Case in point: “Tim and Eric Awesome Show, Great Job!,” the surrealistic sketch show/prolonged nightmare and brainchild of creators Tim Heidecker and Eric Wareheim. Wrongfully dismissed as yet another ADHD stoner-gag exhibition in Cartoon Network’s Adult Swim lineup, “Awesome Show” is a landmark not only in cult television, but the dawn of a new kind of humor altogether — one that insists on doling laughter, confusion, anger and terror in equal measure.
Call it stubbornness, but I was never one to turn fanboy for any one fad (except, I’ll admit, a three-year dedication to “Weird Al” Yankovic in middle school). And when I first experienced “Awesome Show” — the cast of off-the-street weirdos, John C. Reilly as disturbed anchorman Dr. Steve Brule — I was entertained but hardly addicted.
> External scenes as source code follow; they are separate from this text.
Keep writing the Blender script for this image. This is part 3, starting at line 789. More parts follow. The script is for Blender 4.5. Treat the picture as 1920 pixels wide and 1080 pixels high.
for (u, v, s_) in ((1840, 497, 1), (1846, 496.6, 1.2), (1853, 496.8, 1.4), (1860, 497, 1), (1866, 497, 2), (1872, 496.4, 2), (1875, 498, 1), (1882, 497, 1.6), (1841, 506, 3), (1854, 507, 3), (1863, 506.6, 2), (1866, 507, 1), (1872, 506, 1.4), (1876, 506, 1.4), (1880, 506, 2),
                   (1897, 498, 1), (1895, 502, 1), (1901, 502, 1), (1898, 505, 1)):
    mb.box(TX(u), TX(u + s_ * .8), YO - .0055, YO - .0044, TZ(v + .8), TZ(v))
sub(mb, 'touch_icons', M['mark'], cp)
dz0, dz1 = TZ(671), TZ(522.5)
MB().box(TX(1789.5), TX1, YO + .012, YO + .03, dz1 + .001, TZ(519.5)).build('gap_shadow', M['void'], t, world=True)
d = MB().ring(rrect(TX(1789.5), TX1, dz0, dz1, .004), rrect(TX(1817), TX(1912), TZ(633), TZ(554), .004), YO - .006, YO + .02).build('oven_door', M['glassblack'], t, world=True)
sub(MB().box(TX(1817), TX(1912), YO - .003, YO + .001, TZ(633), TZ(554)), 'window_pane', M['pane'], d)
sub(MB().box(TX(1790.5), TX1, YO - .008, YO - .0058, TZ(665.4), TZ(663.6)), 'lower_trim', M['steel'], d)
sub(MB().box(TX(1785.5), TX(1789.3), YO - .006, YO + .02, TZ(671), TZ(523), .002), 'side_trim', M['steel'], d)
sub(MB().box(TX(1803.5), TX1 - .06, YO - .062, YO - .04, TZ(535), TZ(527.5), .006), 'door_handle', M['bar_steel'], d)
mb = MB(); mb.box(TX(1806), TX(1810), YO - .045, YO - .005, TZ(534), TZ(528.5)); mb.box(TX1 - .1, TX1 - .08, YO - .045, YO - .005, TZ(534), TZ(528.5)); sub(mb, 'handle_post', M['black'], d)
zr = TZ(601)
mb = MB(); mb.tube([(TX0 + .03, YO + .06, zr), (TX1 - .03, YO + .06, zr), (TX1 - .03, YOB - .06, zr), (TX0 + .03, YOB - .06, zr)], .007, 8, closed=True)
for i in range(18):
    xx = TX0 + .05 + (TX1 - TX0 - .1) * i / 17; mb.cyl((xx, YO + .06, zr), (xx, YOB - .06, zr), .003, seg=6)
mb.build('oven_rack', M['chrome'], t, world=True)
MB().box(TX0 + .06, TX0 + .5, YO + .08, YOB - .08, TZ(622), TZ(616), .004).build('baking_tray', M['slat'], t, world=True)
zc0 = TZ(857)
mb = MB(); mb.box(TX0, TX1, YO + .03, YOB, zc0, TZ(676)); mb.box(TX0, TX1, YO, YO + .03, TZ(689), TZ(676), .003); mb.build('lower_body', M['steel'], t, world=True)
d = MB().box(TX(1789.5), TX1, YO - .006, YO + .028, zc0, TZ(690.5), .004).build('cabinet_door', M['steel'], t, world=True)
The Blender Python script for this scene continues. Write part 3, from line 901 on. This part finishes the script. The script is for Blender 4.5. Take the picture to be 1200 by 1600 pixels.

Yet, the more Tim and Eric I casually consumed, the more difficult it became to resist. Their bizarre musical numbers, invented holidays and public access commercials all shone with a brilliant new set of comedic standards that television had been somehow missing altogether.
But, as is the bitter pill of any cult follower, the glaring judgment poured in from all sides.
“Random” and “disgusting” became dirty words, spat from the ignorant mouth of the non-convert. And while a couple of lawless teens sticking it to the man by eating their own boogers in a musical PSA may not be an attractive image, the latter accusation is particularly aggravating when you consider the shit that actually passes for entertainment.
Take for example the episode of “Two and a Half Men” when the lovably perverted Charlie, after considering sleeping with a pregnant woman, proclaims, “Just because there’s a bun in the oven doesn’t mean I want to butter it.” The hasty laugh track is answered by the Pavlovian guffaws of some 14 million home viewers who all seem to ignore that the notion of ejaculating onto an unborn fetus is far more disturbing and morally reprehensible than digging for that proverbial gold.
Granted, “Awesome Show” is designated for its target audience. But its sheer creativity is hard to dismiss while much of mainstream comedy television is beginning to resemble one long, Office-inspired mumblecore-like sitcom.
If our tastes mature but never really change (of course “Weird Al” became an “Awesome Show” regular), Tim and Eric’s upcoming feature film, though propped upon a cast of big comedy names like Will Ferrell and Zach Galafianakis, will likely do nothing to change the face of mainstream comedy. But the devout will continue to celebrate the duo’s demented creations in the face of our unamused and therefore inferior peers, keeping alive what is so intrinsically our own.